Let me know if you are interested in continuing this discussion or if you knew all I said already :-).
Since you didn't respond, I took the liberty to formalize the setup myself. The notion of an "arbitrary function" is not well defined, so I considered the family of random functions $f(x)=\max_{i=1}^M [V_i-\|A_i(x-x_i)\|_1]$ where $V_i$ are independent random variables uniformly distributed in $[0,1]$, $x_i$ are random points in the cube, and $A_i$ are random linear operators (within reasonable limits) and the norm is the $\ell^1$ norm (so the function is piecewise linear). This generates something with line cross-sections looking like this (for $M=55$):
I hope it looks "arbitrary" enough. The program (in Asymptote) is attached. It should be more or less self-explanatory. The success rate (finding the maximum with more or less machine precision by throwing random points in certain changing regions) is about 60% for $M=55$. It is still short of 80% but you shouldn't expect miracles :-).

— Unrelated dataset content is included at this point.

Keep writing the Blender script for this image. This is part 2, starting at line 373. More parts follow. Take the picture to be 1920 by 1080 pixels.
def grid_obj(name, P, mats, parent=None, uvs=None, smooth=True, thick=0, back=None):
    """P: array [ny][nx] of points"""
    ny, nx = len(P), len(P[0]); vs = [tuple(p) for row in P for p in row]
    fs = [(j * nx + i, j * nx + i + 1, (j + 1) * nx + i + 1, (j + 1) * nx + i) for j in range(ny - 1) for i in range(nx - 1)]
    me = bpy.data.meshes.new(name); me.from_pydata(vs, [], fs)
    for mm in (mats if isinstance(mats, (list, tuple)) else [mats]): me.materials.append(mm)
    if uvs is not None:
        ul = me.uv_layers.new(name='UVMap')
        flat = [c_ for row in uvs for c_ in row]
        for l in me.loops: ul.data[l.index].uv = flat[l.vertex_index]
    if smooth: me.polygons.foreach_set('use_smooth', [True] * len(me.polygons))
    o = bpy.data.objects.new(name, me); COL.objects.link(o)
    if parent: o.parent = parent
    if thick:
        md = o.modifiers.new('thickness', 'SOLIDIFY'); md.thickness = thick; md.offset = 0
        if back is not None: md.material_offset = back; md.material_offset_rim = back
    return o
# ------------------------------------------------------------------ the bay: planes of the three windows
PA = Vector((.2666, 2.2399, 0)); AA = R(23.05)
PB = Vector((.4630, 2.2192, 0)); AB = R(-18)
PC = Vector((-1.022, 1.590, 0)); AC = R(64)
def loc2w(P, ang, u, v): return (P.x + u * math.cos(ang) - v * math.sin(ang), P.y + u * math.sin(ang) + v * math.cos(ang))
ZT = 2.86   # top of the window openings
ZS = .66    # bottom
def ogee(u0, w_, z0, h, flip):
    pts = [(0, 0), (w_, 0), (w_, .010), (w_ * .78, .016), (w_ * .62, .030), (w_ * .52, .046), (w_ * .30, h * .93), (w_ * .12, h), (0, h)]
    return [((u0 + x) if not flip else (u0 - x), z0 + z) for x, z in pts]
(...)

I decided that once you have 10,000 samples for preliminary analysis only, I can afford 20,000 function calls with constant time of call processing. Try it on your data and let me know if it works to your satisfaction (why it works if it does is another story; we can discuss it if you find it useful). If somebody can do a better job on this model by pure random selection without heavy reliance on the piecewise linear structure, I'll be most interested.